Turkey, World, Middle East

Turkey’s foreign policy ‘multilateral, balanced’

In international relations, there are no permanent friends or permanent enemies, says Turkish foreign minister

Gözde Bayar   | 27.02.2020
Turkey’s foreign policy ‘multilateral, balanced’ Turkish Foreign Minister Mevlut Cavusoglu

MARDIN, Turkey 

Turkey has been pursuing a multilateral and balanced foreign policy, the country’s foreign minister said on Thursday. 

“In international relations, there are no permanent friends or permanent enemies.

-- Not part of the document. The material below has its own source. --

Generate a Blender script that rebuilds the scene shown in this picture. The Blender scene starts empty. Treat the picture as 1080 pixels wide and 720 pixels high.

Interests of countries are always prioritized,” Mevlut Cavusoglu said at an event in the southeastern Mardin province.

Cavusoglu added that sometimes your country’s interests could be incompatible with other countries.

“You may not agree with a country on certain issues, but it would not be a right thing to cut all ties with it, he said.

It is not right to rely on just one country in all fields, including energy resources and security, the foreign minister added.

Referring to the recent developments in Idlib, northwestern Syria, he said Turkey tried to find a political solution to the conflict.

Cavusoglu said the Bashar al-Assad regime in Syrian and its allies recently increased their attacks, affecting civilians -- mostly children.

More than 40% of people, who are now displaced, are children, he said, adding: “If we include women, it reaches 60-70%.”

He said the installation of tents and constructions of houses from briquettes for the displaced Syrians continued in the region.

In September 2018, Turkey and Russia agreed to turn Idlib into a de-escalation zone in which acts of aggression are expressly prohibited.

But more than 1,300 civilians have been killed in attacks by the regime and Russian forces in the de-escalation zone since then as the cease-fire continues to be violated.

As a fresh move, Turkey announced on Jan. 10 that a new cease-fire in Idlib would start just after midnight on Jan. 12. However, the regime and Iran-backed terrorist groups continued their attacks.

More than 1 million Syrians have moved near the Turkish border due to intense attacks over the last year.

Since the eruption of the bloody civil war in Syria in 2011, Turkey has taken in some 3.7 million Syrians who fled their country, making it the world’s top refugee-hosting country.